Note that everything I have written is based on the science, and internet descriptions of local food items I am not familiar with. You should also consult local recipe books, and find variations which use jaggery--or the lack thereof. That should give you some idea what is common, and how recipes using jaggery vary from those that don't for the same item.

  • Baked goods that require creaming sugar and butter together (including some cakes) wouldn't work.
    – Cascabel
    Jan 2, 2013 at 15:16
  • 1
    @Jefromi Interesting thought.... creaming does work with US type brown sugar--the jaggery would have to be signficantly wetter and softer for it to fail to cut air into the fat medium if grated down to crystals.
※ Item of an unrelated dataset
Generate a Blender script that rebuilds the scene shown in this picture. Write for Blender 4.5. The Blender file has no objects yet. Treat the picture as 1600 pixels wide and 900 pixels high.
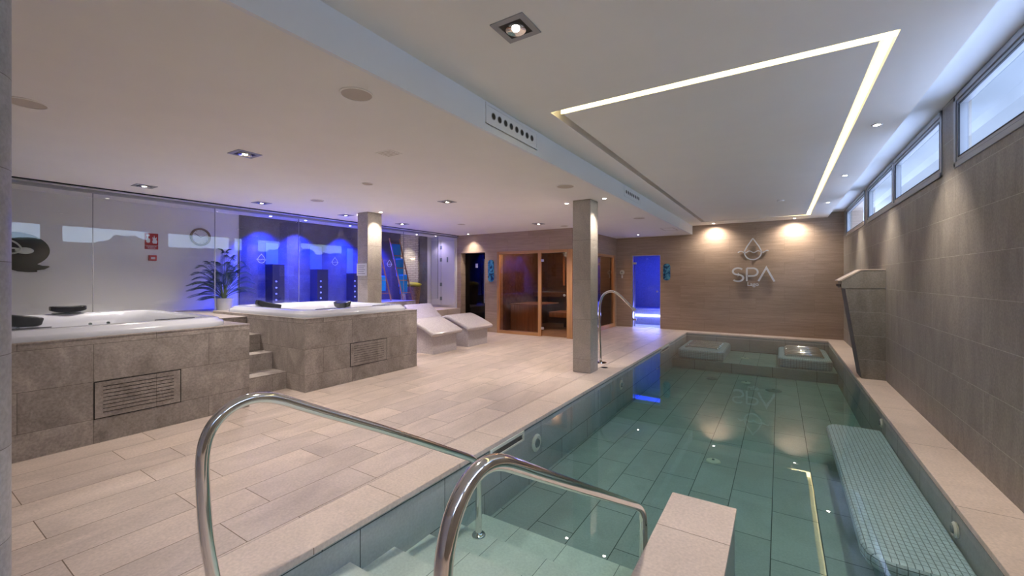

I get the feeling the product is quite variable depending on source and treatment.
    – SAJ14SAJ
    Jan 2, 2013 at 15:21
  • 3
    I doubt you'd manage to grate it down to the same granularity of crystals as granulated sugar, which is already enough of a problem. As for the moisture, even 10% would be a lot, and up to 20% is tons - the sugar we use for creaming has very little moisture. Judging by nutrition facts, even brown sugar is 97% sugar, 1% other carbohydrates, and at most 2% moisture.
    – Cascabel
    Jan 2, 2013 at 16:51
  • @Jefromi Okay, I have edited the cake comment to exclude the creaming method.
    – SAJ14SAJ
    Jan 2, 2013 at 16:56

The primary difference between white sugar and jaggery is that white sugar is refined and jaggery isn't and is in a more natural state. White sugar is simply crystalised sucrose whereas jaggery is unrefined whole cane sugar which includes the molasses component that refined sugar has lost.

It's this molasses component that gives jaggery its brownish colour which refined white sugar has had removed.

Molasses gives jaggery a more caramel flavour over refined white sugar and is probably a far better, purer product to use in place of refined white sugar in the examples you give. But do bear in mind the slight caramel flavour jaggery will impart due to the molasses component.

  • 3
    it's confusing that you use "refined" and "pure" as opposites. Generally speaking, refining makes things purer, by removing impurities. I think you mean that jaggery is "more natural" even though it is less pure, strictly speaking. Jan 2, 2013 at 14:59
  • @KateGregory Point taken and posted edited to reflect your comment. Jan 2, 2013 at 15:06

Jaggery gives more sweetness than the white sugar. Jaggery is used for making sweetened pongal. Even it can be added to coffee instead of white sugar to get taste.